[MATERIAL]
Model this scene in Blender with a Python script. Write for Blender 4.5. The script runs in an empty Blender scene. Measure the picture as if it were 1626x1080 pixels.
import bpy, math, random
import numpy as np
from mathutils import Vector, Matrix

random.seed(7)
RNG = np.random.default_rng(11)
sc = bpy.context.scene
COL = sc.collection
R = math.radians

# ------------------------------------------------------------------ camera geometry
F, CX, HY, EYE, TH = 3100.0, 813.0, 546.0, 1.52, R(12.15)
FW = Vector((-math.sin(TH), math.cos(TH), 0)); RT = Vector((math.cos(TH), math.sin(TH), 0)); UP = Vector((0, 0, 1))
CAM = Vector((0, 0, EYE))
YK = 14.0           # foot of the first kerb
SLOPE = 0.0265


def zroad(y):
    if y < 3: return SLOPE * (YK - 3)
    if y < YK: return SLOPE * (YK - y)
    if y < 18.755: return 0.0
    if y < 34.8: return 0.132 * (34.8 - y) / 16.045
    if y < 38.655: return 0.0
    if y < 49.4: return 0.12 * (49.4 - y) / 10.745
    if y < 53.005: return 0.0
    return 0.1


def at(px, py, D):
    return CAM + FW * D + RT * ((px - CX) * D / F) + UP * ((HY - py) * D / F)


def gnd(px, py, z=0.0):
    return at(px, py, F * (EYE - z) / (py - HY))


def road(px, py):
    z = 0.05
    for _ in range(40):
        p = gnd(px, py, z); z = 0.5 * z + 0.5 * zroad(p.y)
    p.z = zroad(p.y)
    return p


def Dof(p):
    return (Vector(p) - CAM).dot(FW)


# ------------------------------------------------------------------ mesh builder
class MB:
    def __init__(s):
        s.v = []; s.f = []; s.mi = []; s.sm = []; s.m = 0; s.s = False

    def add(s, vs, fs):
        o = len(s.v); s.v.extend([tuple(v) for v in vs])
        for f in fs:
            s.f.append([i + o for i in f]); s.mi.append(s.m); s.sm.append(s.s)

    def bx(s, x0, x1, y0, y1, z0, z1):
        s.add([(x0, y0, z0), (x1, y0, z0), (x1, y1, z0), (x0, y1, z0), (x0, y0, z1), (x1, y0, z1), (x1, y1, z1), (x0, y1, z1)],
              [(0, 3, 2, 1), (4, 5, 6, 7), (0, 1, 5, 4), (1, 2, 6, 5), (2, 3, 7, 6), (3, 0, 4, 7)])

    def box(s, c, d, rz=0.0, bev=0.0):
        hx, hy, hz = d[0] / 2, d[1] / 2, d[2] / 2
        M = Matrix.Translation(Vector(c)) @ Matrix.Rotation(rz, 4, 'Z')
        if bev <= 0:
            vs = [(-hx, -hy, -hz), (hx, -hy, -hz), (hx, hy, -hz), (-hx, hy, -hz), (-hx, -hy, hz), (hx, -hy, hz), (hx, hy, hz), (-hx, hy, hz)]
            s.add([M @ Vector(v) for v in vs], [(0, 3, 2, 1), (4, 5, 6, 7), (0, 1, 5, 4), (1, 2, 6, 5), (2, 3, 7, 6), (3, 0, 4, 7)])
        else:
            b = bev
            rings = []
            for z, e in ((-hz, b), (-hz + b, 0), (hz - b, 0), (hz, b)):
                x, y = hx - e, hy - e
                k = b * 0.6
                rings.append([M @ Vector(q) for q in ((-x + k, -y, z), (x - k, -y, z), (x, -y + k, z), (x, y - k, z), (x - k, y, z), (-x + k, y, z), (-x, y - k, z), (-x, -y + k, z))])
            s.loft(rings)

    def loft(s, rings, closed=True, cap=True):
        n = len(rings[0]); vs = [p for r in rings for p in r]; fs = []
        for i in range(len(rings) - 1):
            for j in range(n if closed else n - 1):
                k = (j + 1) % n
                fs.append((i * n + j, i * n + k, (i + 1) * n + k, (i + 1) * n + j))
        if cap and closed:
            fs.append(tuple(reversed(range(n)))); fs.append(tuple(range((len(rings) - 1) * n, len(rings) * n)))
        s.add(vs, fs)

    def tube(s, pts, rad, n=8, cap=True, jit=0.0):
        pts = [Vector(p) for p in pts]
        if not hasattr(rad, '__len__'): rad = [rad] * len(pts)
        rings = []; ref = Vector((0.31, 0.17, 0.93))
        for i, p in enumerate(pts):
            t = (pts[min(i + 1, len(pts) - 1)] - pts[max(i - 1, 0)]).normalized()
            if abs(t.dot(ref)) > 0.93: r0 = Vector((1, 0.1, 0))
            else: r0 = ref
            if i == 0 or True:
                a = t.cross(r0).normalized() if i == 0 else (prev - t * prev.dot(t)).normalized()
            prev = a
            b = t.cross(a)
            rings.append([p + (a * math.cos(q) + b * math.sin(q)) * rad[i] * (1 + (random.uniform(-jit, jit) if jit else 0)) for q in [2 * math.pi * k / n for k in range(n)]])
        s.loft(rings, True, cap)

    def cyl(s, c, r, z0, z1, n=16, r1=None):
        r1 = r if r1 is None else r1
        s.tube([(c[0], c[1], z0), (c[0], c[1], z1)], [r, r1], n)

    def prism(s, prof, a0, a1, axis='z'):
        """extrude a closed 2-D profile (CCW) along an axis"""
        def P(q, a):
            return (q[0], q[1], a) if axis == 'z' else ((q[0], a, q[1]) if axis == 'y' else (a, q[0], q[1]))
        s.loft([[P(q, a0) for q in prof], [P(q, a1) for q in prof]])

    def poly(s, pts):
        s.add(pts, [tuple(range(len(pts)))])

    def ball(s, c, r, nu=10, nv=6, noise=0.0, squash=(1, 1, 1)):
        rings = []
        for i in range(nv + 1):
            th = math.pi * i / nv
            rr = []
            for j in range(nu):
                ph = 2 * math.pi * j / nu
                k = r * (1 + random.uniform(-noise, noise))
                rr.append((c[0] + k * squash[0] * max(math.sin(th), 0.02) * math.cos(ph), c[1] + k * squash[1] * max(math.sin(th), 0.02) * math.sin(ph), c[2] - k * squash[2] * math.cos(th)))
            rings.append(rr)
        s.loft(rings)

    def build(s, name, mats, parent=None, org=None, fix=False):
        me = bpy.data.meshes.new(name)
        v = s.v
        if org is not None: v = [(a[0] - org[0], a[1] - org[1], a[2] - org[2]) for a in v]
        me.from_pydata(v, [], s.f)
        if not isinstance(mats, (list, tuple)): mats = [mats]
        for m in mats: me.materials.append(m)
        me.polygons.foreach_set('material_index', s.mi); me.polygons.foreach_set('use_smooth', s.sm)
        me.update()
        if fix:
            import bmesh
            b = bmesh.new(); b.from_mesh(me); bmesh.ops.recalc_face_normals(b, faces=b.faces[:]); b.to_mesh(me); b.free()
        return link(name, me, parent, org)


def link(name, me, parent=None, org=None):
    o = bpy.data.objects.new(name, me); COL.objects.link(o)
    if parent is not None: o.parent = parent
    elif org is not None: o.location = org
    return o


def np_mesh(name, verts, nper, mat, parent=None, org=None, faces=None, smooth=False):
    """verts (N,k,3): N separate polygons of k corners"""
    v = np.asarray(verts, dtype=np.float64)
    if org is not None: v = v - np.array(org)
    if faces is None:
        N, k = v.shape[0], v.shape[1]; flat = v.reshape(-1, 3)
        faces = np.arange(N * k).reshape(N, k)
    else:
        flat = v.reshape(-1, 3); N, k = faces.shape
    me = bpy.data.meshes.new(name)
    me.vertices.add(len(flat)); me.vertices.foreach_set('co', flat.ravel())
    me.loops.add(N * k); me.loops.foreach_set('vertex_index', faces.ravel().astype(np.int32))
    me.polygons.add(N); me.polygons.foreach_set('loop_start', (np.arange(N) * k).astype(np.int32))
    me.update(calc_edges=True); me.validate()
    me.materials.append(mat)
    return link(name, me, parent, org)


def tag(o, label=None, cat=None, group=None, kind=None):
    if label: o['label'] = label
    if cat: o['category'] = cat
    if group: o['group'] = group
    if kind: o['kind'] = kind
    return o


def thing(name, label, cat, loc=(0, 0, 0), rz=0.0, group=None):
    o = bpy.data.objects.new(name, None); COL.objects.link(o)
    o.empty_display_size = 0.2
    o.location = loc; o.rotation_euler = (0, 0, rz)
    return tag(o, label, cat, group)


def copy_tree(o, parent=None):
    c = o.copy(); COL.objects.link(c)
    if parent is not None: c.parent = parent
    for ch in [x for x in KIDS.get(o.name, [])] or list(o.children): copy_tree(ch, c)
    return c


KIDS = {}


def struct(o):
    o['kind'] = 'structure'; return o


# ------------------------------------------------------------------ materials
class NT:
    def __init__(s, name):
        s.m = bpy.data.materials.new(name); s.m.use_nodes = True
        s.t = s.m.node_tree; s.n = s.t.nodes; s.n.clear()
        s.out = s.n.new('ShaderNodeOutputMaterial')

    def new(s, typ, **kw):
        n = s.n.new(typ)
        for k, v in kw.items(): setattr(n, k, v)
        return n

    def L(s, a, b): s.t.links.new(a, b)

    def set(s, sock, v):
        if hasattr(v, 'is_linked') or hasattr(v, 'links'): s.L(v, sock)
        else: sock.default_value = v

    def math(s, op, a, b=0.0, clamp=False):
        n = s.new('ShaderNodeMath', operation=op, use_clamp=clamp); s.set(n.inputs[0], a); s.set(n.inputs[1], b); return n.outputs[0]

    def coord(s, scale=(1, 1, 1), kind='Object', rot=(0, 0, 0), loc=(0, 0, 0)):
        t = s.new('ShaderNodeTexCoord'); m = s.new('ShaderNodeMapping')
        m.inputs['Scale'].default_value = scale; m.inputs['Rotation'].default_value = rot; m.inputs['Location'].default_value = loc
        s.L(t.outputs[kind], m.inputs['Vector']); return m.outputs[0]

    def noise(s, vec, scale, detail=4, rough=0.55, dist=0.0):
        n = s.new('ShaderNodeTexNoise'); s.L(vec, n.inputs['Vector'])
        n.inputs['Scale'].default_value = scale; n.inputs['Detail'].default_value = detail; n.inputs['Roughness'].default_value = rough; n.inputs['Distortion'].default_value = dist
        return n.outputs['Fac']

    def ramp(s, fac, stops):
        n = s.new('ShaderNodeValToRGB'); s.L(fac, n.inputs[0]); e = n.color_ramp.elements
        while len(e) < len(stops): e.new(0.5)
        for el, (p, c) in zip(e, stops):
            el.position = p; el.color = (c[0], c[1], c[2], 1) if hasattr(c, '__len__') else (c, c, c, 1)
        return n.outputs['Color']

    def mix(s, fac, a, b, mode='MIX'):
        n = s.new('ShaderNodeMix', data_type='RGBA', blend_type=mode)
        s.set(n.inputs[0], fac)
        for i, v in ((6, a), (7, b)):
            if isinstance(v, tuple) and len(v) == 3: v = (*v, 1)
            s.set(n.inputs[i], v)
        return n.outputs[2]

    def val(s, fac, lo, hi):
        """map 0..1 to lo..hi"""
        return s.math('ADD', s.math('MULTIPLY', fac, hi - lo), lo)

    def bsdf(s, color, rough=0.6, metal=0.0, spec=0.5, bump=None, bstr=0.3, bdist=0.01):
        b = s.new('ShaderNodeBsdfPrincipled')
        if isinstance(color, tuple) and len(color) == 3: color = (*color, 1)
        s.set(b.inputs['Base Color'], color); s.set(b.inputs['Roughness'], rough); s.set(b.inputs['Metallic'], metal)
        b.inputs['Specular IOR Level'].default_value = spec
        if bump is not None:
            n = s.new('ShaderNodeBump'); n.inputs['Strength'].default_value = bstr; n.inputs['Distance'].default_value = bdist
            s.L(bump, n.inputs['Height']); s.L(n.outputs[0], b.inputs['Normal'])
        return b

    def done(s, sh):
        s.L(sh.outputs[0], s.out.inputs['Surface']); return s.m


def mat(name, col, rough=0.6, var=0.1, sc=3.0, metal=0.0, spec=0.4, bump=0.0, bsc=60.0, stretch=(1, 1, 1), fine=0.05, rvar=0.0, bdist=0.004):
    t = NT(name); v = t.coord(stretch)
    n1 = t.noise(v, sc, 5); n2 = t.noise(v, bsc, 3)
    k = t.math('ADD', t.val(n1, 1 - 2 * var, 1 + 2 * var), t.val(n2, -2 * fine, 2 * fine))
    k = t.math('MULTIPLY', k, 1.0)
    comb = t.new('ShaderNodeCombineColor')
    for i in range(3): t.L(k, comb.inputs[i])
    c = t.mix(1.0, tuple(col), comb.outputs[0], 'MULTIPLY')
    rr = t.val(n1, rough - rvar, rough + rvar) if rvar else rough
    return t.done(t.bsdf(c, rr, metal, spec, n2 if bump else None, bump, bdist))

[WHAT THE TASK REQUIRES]
From the very first line of the data through the line with "return CAM +" in it, please reproduce each line exactly and output nothing more.

[RESULT OF THE TASK]
Model this scene in Blender with a Python script. Write for Blender 4.5. The script runs in an empty Blender scene. Measure the picture as if it were 1626x1080 pixels.
import bpy, math, random
import numpy as np
from mathutils import Vector, Matrix

random.seed(7)
RNG = np.random.default_rng(11)
sc = bpy.context.scene
COL = sc.collection
R = math.radians

# ------------------------------------------------------------------ camera geometry
F, CX, HY, EYE, TH = 3100.0, 813.0, 546.0, 1.52, R(12.15)
FW = Vector((-math.sin(TH), math.cos(TH), 0)); RT = Vector((math.cos(TH), math.sin(TH), 0)); UP = Vector((0, 0, 1))
CAM = Vector((0, 0, EYE))
YK = 14.0           # foot of the first kerb
SLOPE = 0.0265


def zroad(y):
    if y < 3: return SLOPE * (YK - 3)
    if y < YK: return SLOPE * (YK - y)
    if y < 18.755: return 0.0
    if y < 34.8: return 0.132 * (34.8 - y) / 16.045
    if y < 38.655: return 0.0
    if y < 49.4: return 0.12 * (49.4 - y) / 10.745
    if y < 53.005: return 0.0
    return 0.1


def at(px, py, D):
    return CAM + FW * D + RT * ((px - CX) * D / F) + UP * ((HY - py) * D / F)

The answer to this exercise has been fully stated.